In the past 30 years I have often been accosted in the street by people saying strange things to me such as ‘1172 is not a bit like John’ or ‘Oh no! I’m being hassled by a chick’ or — one that is at least recognisable as a joke — ‘What’s the world record for stuffing marshmallows up a single nostril?’ Sometimes the quotes are so obscure that it takes me a few seconds to clock that I am experiencing what we in the bizz call ‘rek’, as in ‘recognition’. So yes, I do still get stopped in the street and asked questions about The Young Ones. It’s always the same three questions. And the answers are: 1) It was a wig; 2) Yes, he was a complete and utter, utter, utter; 3) No, we’re not going to get back together to make The Old Ones, because it’s a crap idea, and yes we have thought of it, thank you. Getting back together would be impossible now anyway, since the death of our figurehead and chief inspiration, Rik Mayall. Although, I reckon Three Men and a Funeral would make a funny Comic Strip film — if his family didn’t mind. I’m sure Rik would have liked a whole film about him.


I used to have a theory that people treat TV actors with more familiarity and less respect than they do stage or screen actors, because we have been in their living rooms. But, in the digital celeb culture we now inhabit, everyone is familiar. It’s wonderful, but also strange, creating and then being a character that seeps into the national consciousness. I realised the full power of telly when, at a family Sunday lunch in the 1990s, my mum served everyone but me a steak. When asked why, she said: ‘Because you’re a vegetarian, Nige.’ No I’m not, I never have been. But Neil was.

At least Mum got my name right, which is more than most. To be Neilish for a moment: if I had a pound for every time someone’s called me Neil and not Nigel, I’d have, er, £716 pounds by now. I’ve got so used to being misnamed, I sometimes think it is happening even when it isn’t. The other day at a media do, when chatting to the Spectator writer Mark Mason, a man approached to join our conversation. ‘Neil,’ he said. ‘No, Nigel,’ I replied, with a charitable sigh. ‘No, I’m Neil,’ he said. I apologised, but more because he had such a terrible name. Neil is a terrible name; that’s why I chose it for the character. Whenever I meet a Neil I apologise for my small part in making a nebbish name even worse.

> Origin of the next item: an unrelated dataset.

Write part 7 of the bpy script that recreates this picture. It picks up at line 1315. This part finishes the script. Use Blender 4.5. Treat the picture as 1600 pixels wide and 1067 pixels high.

In Barcelona last year we were promoting the Catalunya Experience programme at the Palau de la Música. Xavi Brichs, the producer of the programme, asked how many people in the audience were called the distinctly un-Catalan name ‘Nil’ after the comedy series. About 20 hands went up. One woman held up a baby. One person held up a two foot papier-mâché maquette of Neil, which was available in a Barcelona tourist shop. I apologised to all of them. Still, for me, it’s all pretty cool. If you had to choose somewhere to be a bit of a sad has-been, then Barcelona is the place, I reckon. Poor old Norman Wisdom had to make do with Albania.